Meridional Circulation During the Last Glacial Maximum Explored Through a Combination of South Atlantic δ18O Observations and a Geostrophic Inverse Model

Abstract

The vertical profile of meridional transport in the South Atlantic is examined by combining paleoceanographic observations with a geostrophic circulation model using an inverse method. δ 18Ocalcite observations along the margins of the South Atlantic show that upper-ocean cross-basin differences were weaker during the Last Glacial Maximum (LGM) than the Holocene. The δ 18Ocalcite observations can be explained by a shift of water-mass properties without any change in the overturning circulation. Alternatively, they may indicate a reduced LGM cross-basin density difference and, via the thermal wind relation, a reduced vertical shear.
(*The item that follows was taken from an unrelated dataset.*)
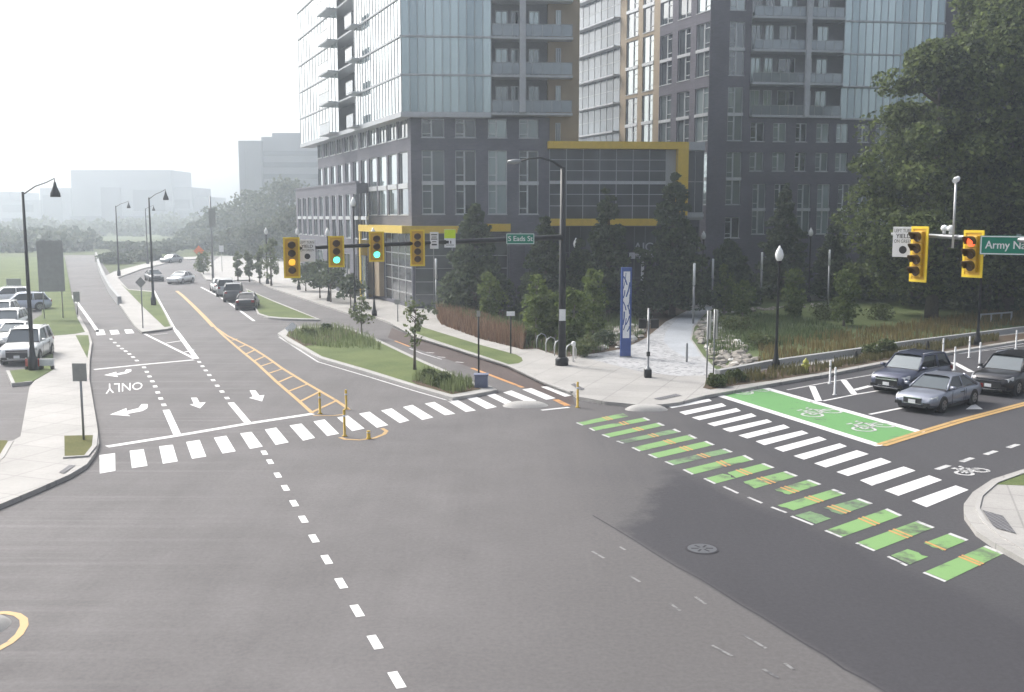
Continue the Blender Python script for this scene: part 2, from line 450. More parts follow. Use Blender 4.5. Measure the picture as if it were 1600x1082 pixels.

Model inversions of δ 18Ocalcite are found to require meridional transports different from the modern only after three assumptions are made: temperature and salinity distributions are spatially smooth, the relationship between salinity and δ 18Owater is linear and spatially invariant, and LGM temperatures are known to within 1°C along the margins. The last assumption is necessary because an independent constraint on temperature or salinity is required to determine density from δ 18Ocalcite observations. δ 18Ocalcite observations are clearly useful, but before any firm constraints can be placed on LGM meridional transport, it appears necessary to better determine the relationship between δ 18Ocalcite and density.